Senate Majority Leader Charles E. Schumer (D-N.Y.) voiced outrage. “In overruling Chevron, the Trump MAGA Supreme Court has once again sided with powerful special interests and giant corporations against the middle class and American families. Their headlong rush to overturn 40 years of precedent and impose their own radical views is appalling.”

Experts said the impact of the ruling may not be clear for some time.

Washington attorney Varu Chilakamarri said the ruling means “industry’s interpretation of the law will be viewed as just as valid as the agency’s.
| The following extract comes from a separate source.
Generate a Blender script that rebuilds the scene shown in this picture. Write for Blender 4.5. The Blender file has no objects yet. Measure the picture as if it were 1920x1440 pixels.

It will be some time before we see the effects of this decision on the lawmaking process, but going forward, agency action will be under even greater scrutiny and there will likely be more opportunities for the regulated community to challenge agency rules and adjudications.”

In decades past, the Chevron doctrine was supported by prominent conservatives, including the late Justice Antonin Scalia. In the 1980s, he believed it was better to entrust decisions about regulations to agency officials who worked for the president rather than to unelected judges. He was also reflecting an era when Republicans, from Richard Nixon and Gerald Ford to Ronald Reagan and George H.W. Bush, controlled the White House.

But since the 1990s, when Democrat Bill Clinton was president, conservatives have increasingly complained that judges were rubber-stamping new federal regulations.

Business lawyers went in search of an attractive case to challenge the Chevron doctrine, and they found it in the plight of four family-owned fishing boats in New Jersey.

Their case began with a 1976 law that seeks to conserve the stocks of fish. A regulation adopted by the National Marine Fishery Service in 2020 would have required some herring boats to not only carry a federal monitor on board, but also pay the salary of the monitor. Doing so was predicted to cost more than $700 a day, or about 20% of what the fishing boats earned on average.

The regulation had not taken effect, but it was upheld by a federal judge and the D.C. Circuit Court’s appellate judges who deferred to the agency’s interpretation of the law.